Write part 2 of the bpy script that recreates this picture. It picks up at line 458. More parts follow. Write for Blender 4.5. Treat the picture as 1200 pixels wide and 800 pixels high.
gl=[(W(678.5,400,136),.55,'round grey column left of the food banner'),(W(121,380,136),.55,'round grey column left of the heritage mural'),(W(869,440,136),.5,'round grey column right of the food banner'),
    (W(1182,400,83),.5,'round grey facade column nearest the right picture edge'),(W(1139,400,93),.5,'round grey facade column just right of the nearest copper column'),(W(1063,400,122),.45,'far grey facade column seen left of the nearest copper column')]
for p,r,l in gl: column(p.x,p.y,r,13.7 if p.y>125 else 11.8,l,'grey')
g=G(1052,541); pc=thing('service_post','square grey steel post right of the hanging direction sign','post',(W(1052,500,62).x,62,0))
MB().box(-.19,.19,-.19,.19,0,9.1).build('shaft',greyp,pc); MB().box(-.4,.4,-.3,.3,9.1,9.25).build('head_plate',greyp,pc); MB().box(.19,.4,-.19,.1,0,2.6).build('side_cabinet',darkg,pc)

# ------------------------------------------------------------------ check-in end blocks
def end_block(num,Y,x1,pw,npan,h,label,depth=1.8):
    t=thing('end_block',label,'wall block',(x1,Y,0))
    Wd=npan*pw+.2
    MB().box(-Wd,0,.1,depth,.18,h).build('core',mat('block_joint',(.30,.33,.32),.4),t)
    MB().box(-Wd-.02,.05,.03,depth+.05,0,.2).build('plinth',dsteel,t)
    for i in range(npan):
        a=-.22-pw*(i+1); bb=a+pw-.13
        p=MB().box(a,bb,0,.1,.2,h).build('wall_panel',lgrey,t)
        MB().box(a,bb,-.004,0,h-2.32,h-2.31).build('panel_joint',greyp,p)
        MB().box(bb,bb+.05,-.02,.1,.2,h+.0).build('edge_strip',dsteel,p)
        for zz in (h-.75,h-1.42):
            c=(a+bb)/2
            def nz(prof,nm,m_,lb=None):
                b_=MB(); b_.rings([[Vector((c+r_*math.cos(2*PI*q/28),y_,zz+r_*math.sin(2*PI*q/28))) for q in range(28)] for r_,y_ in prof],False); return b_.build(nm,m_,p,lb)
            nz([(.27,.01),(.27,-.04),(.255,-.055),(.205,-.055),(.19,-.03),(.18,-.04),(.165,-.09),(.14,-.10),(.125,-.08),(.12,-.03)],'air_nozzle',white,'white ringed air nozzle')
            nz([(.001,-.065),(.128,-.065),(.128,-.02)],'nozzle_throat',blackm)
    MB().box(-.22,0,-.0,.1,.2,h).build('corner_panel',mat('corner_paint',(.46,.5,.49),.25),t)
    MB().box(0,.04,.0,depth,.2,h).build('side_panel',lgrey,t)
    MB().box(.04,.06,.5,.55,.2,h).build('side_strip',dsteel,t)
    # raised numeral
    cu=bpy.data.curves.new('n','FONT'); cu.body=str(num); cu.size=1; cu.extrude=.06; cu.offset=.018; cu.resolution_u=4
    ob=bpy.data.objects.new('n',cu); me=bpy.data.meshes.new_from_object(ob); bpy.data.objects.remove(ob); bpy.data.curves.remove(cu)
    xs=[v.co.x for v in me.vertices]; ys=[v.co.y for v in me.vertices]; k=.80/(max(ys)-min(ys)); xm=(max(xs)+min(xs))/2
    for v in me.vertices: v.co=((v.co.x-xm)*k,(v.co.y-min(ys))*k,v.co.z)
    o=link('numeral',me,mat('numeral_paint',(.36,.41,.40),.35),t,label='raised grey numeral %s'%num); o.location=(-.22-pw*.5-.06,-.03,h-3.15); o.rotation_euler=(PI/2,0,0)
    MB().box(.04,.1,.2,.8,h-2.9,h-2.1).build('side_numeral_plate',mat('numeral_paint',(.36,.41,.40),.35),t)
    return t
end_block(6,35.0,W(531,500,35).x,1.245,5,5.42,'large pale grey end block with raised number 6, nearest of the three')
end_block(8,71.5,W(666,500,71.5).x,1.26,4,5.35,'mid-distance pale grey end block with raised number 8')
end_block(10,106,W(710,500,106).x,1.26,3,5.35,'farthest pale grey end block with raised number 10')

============

## THE REQUEST
Take the lines above and print them exactly.

## FINISHED ANSWER
Write part 2 of the bpy script that recreates this picture. It picks up at line 458. More parts follow. Write for Blender 4.5. Treat the picture as 1200 pixels wide and 800 pixels high.
gl=[(W(678.5,400,136),.55,'round grey column left of the food banner'),(W(121,380,136),.55,'round grey column left of the heritage mural'),(W(869,440,136),.5,'round grey column right of the food banner'),
    (W(1182,400,83),.5,'round grey facade column nearest the right picture edge'),(W(1139,400,93),.5,'round grey facade column just right of the nearest copper column'),(W(1063,400,122),.45,'far grey facade column seen left of the nearest copper column')]
for p,r,l in gl: column(p.x,p.y,r,13.7 if p.y>125 else 11.8,l,'grey')
g=G(1052,541); pc=thing('service_post','square grey steel post right of the hanging direction sign','post',(W(1052,500,62).x,62,0))
MB().box(-.19,.19,-.19,.19,0,9.1).build('shaft',greyp,pc); MB().box(-.4,.4,-.3,.3,9.1,9.25).build('head_plate',greyp,pc); MB().box(.19,.4,-.19,.1,0,2.6).build('side_cabinet',darkg,pc)

# ------------------------------------------------------------------ check-in end blocks
def end_block(num,Y,x1,pw,npan,h,label,depth=1.8):
    t=thing('end_block',label,'wall block',(x1,Y,0))
    Wd=npan*pw+.2
    MB().box(-Wd,0,.1,depth,.18,h).build('core',mat('block_joint',(.30,.33,.32),.4),t)
    MB().box(-Wd-.02,.05,.03,depth+.05,0,.2).build('plinth',dsteel,t)
    for i in range(npan):
        a=-.22-pw*(i+1); bb=a+pw-.13
        p=MB().box(a,bb,0,.1,.2,h).build('wall_panel',lgrey,t)
        MB().box(a,bb,-.004,0,h-2.32,h-2.31).build('panel_joint',greyp,p)
        MB().box(bb,bb+.05,-.02,.1,.2,h+.0).build('edge_strip',dsteel,p)
        for zz in (h-.75,h-1.42):
            c=(a+bb)/2
            def nz(prof,nm,m_,lb=None):
                b_=MB(); b_.rings([[Vector((c+r_*math.cos(2*PI*q/28),y_,zz+r_*math.sin(2*PI*q/28))) for q in range(28)] for r_,y_ in prof],False); return b_.build(nm,m_,p,lb)
            nz([(.27,.01),(.27,-.04),(.255,-.055),(.205,-.055),(.19,-.03),(.18,-.04),(.165,-.09),(.14,-.10),(.125,-.08),(.12,-.03)],'air_nozzle',white,'white ringed air nozzle')
            nz([(.001,-.065),(.128,-.065),(.128,-.02)],'nozzle_throat',blackm)
    MB().box(-.22,0,-.0,.1,.2,h).build('corner_panel',mat('corner_paint',(.46,.5,.49),.25),t)
    MB().box(0,.04,.0,depth,.2,h).build('side_panel',lgrey,t)
    MB().box(.04,.06,.5,.55,.2,h).build('side_strip',dsteel,t)
    # raised numeral
    cu=bpy.data.curves.new('n','FONT'); cu.body=str(num); cu.size=1; cu.extrude=.06; cu.offset=.018; cu.resolution_u=4
    ob=bpy.data.objects.new('n',cu); me=bpy.data.meshes.new_from_object(ob); bpy.data.objects.remove(ob); bpy.data.curves.remove(cu)
    xs=[v.co.x for v in me.vertices]; ys=[v.co.y for v in me.vertices]; k=.80/(max(ys)-min(ys)); xm=(max(xs)+min(xs))/2
    for v in me.vertices: v.co=((v.co.x-xm)*k,(v.co.y-min(ys))*k,v.co.z)
    o=link('numeral',me,mat('numeral_paint',(.36,.41,.40),.35),t,label='raised grey numeral %s'%num); o.location=(-.22-pw*.5-.06,-.03,h-3.15); o.rotation_euler=(PI/2,0,0)
    MB().box(.04,.1,.2,.8,h-2.9,h-2.1).build('side_numeral_plate',mat('numeral_paint',(.36,.41,.40),.35),t)
    return t
end_block(6,35.0,W(531,500,35).x,1.245,5,5.42,'large pale grey end block with raised number 6, nearest of the three')
end_block(8,71.5,W(666,500,71.5).x,1.26,4,5.35,'mid-distance pale grey end block with raised number 8')
end_block(10,106,W(710,500,106).x,1.26,3,5.35,'farthest pale grey end block with raised number 10')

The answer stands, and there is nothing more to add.